Hence the “Field of Dreams” reference in the title.  Just because you build it doesn't mean they'll come, in fact Catch-22 might be a more appropriate analogy.  I imagine you’ll have experienced EA initiatives where “build a model” appeared to be driven by a whole variety of reasons, all of which are characterised by allowing the method to take priority over the overcome:

  • Because having one is inherently felt to be “a good thing”;
  • Because of some form of crusading zeal;
  • Because your architects have just completed their TOGAF training.

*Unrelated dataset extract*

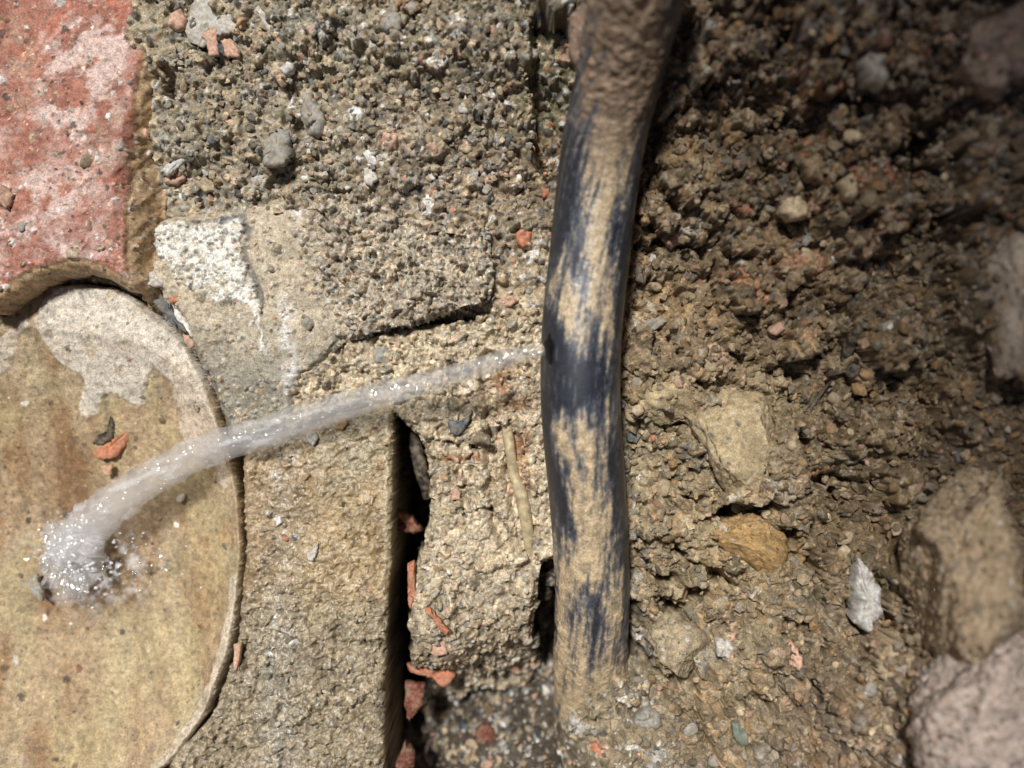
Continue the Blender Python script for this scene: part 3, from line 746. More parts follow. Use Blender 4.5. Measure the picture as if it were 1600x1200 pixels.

So my recommendations for a successful modelling engagement are:

  1. Know your customer:
    Are you supporting the CFO planning future IT investment, providing a design repository for an application support team or capturing a technical reference architecture to provide to suppliers? The approach will be quite different in each case ;
  2. Know the questions you’re trying to answer:
    Not only who your customer is, but what they’re trying to achieve. Don’t waste effort capturing viewpoints that nobody wants to use;
  3. Become the fountain of all knowledge:
    Make people beat a path to your door, confident in the knowledge that you have the information and that you’re happy to share it. I like this quote from Mike Rosen: “If you make it easier for someone to do their job using your architecture, they will. If you make it harder for them, they will fight against it.”);
  4. Take ownership of the meta-model:
    Slavish adherence to your chosen framework at the expense of effective communication with your customers won’t win you any friends. It’s not about the “framework” (UML, Archimate or whatever!) it’s about using whatever you need to to get the message across.
  5. Build it incrementally and iteratively:
    Create “just enough” architecture, initially focussing on one area where you can quickly deliver tangible results, and build it out from there;
  6. Make it flexible:
    You won’t get it right first time – your knowledge will improve with each iteration, so make sure your method/tools encourage continual refinement.
  7. Focus on the outcome not the tool:
    I know of cases where the selection process for the “correct” modelling tool took over 3years. By that time, not only have your stakeholders lost interest, they’ve probably left the company!  More on this topic in a future blog.